The respondent described that the POM were escorted to two white unmarked vans that had no license plate at the back. The respondent identified the car as similar as pictured below. Inside the van, the respondent was with 30 other people. The respondent described that the ride was fast, reckless, and “bumpy’.

After 40 minutes, as recalled by the respondent, they arrived at the pushback location. When he was taken out of the car, the respondent saw a big forest on the side of the river and a small yard before the trees started. He also saw that the other white that he saw at the detention site also arrived at the push back location. Everyone was taken out of the trunk of the car and forced to form a line. The respondent stated that in order to enforce this line, the POM were kicked and hit with tree branches. The respondent stated that there were about 70 people; out of them, two women and six minors (between 15 and 17 years old) from Syria and Afghanistan. The respondent recalled that there were people from Syria, Morocco, Algeria, Afghanistan, Pakistan, and South Sudan. 

At the pushback location, the respondent saw ten men that he referred to as “officers”. The respondent described six men in civilian clothes drove with the white vans to the pushback location. He also saw four men in green camouflage clothing with a Greek flag on their arms. Reportedly, the four men in green uniforms were holding a big gun and talking Greek.

The respondent described that the men in civilian clothes spoke different languages. The respondent knows Arabic and Kurdish and recognized that the men in civilian clothes spoke Kurdish and Arabic with a Syrian dialect.

The respondent stated:

They told us that we had to give them everything we had. If they find something after they search us, they will beat us. They told us to keep silent and stay in line to be searched [..]”.

The respondent stated that women were searched by men and everyone had to give up their shoes. The respondent said that after he was searched, he was again kicked and beaten with the branch. 

From here, the respondent described that people were taken to an inflatable gray boat that was white from the inside. The boat, as described by the respondent was three meters long and one meter wide that was operated by men paddling the boat. Reportedly, every time they brought nine people to the other side. The respondent mentioned that was in the last group that was pushed back. He recalled that there was one hour between arriving at the pushback location and the actual pushback. The respondent stated that the boat was not stable and that they were forced to leave the boat in the middle of the river. 

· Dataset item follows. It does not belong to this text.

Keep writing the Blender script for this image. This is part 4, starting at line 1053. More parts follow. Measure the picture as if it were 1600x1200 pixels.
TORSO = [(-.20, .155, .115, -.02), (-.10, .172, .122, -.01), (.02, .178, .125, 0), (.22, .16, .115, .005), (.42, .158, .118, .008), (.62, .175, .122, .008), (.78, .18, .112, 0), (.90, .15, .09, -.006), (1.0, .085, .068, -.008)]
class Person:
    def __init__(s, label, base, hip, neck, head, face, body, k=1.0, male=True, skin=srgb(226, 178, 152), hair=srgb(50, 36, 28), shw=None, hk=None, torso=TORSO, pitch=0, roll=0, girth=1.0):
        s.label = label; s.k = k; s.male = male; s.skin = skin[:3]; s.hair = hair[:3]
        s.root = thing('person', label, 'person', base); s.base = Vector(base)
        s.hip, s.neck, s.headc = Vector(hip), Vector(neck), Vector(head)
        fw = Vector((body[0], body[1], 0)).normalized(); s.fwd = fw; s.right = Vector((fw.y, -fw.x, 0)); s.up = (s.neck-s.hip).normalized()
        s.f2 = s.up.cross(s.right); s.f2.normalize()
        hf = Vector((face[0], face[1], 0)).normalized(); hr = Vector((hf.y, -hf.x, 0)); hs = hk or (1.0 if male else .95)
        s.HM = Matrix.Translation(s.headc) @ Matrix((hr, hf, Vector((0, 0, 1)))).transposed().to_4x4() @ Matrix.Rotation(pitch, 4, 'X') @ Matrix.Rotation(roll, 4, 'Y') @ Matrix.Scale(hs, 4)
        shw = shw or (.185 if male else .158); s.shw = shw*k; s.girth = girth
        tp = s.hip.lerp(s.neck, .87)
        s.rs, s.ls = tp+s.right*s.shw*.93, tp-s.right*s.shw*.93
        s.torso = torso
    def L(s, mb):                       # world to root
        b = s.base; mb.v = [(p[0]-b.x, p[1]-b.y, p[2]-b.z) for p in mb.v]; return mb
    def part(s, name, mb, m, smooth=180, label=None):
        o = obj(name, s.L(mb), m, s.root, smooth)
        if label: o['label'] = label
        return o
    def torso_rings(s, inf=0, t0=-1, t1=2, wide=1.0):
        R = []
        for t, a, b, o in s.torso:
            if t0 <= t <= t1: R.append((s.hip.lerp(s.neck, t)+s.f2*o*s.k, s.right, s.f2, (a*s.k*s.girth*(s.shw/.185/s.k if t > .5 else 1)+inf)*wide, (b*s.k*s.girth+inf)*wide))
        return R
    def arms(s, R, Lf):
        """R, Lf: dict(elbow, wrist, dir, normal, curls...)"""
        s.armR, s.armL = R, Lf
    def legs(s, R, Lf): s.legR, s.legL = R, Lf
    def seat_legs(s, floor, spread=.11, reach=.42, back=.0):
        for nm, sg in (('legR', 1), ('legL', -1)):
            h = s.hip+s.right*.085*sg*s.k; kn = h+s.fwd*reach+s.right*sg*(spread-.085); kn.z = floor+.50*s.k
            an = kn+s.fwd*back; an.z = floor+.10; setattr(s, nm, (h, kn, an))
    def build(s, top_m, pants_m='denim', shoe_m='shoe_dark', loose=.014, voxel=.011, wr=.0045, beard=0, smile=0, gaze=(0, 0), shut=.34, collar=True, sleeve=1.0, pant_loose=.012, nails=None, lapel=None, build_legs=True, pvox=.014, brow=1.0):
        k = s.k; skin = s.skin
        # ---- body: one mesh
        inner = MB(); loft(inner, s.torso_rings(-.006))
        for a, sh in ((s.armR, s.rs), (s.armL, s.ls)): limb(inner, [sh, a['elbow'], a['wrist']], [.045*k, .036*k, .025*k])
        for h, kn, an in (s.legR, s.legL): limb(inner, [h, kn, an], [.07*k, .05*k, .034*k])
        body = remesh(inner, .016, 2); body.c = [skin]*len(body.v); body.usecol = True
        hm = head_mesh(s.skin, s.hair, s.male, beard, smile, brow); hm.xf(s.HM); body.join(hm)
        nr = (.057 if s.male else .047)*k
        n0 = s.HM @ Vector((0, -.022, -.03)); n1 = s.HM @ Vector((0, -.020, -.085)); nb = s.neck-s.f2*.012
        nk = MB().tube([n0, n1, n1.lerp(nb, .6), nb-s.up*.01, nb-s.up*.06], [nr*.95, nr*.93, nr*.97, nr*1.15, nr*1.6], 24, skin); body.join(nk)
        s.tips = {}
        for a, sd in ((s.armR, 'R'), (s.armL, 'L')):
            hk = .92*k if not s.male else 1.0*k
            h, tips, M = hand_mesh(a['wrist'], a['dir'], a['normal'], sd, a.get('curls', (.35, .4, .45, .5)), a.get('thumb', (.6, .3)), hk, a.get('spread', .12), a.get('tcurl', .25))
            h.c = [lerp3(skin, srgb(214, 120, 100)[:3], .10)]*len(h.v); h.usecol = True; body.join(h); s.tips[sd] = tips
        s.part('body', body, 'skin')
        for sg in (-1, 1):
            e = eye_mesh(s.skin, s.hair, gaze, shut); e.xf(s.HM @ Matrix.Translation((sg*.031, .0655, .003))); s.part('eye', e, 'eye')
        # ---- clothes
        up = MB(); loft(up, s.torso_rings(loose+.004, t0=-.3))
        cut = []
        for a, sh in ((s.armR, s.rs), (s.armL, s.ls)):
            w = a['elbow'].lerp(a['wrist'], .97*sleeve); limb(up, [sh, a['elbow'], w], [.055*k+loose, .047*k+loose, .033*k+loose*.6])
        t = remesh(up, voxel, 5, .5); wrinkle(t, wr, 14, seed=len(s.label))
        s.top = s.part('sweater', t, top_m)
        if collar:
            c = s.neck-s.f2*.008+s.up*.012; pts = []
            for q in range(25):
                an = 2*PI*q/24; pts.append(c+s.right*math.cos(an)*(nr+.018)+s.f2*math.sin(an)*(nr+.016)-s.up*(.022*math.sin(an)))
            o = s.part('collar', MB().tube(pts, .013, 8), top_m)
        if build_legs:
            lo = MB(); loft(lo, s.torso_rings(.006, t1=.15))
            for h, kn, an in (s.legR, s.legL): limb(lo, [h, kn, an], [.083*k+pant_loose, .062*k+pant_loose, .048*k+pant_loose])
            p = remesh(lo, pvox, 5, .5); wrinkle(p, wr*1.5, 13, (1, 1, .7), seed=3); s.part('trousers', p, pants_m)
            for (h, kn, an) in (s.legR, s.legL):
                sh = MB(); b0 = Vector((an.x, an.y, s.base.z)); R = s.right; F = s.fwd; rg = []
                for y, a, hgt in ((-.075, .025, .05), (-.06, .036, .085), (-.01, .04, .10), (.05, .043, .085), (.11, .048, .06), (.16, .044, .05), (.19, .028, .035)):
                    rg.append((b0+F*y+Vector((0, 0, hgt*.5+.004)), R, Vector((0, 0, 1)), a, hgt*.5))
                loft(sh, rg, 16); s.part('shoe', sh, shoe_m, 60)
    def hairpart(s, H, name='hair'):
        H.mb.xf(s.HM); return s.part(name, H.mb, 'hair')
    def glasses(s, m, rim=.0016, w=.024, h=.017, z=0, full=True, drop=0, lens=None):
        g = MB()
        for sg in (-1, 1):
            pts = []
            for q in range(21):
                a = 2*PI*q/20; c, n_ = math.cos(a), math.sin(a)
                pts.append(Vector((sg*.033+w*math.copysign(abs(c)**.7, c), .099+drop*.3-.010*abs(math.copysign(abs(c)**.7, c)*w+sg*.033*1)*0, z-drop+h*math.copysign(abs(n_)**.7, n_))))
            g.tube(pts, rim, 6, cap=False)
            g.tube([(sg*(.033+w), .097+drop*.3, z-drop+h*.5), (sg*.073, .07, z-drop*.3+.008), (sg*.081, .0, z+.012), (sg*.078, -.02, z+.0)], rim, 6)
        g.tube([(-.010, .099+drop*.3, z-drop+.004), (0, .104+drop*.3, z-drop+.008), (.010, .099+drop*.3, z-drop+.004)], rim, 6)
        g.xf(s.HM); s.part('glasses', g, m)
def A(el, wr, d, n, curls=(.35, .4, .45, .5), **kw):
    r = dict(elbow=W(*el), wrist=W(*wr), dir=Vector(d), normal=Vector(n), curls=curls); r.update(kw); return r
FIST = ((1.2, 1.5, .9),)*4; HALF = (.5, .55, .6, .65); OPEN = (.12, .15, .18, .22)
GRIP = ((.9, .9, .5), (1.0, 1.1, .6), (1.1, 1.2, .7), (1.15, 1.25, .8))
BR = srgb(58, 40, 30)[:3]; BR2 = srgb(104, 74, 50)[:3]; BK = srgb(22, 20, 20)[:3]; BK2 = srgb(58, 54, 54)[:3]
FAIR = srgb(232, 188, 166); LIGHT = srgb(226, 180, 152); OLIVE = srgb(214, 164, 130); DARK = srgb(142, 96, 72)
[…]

After the respondent arrived in Turkey, he started looking for his friend. When they were reunited, as stated by the respondent, they walked for approximately thirty minutes when they arrived in a village. From here, they followed a paved road where the respondent saw a road sign that had written Kiremitcisalih and Edirne 65 kilometers on it. The respondent mentioned that on their way, a Turkish man gave them some bread and water. In the morning, after walking for 17 hours, the respondent stated that they arrived in Edirne. 

In Greece, the respondent stated he was not allowed to talk and was not able to ask for asylum. 

“We didn’t [ask for asylum] we couldn’t talk. All that you have to do to stay alive is follow their orders or you will get beaten and especially when you talk”.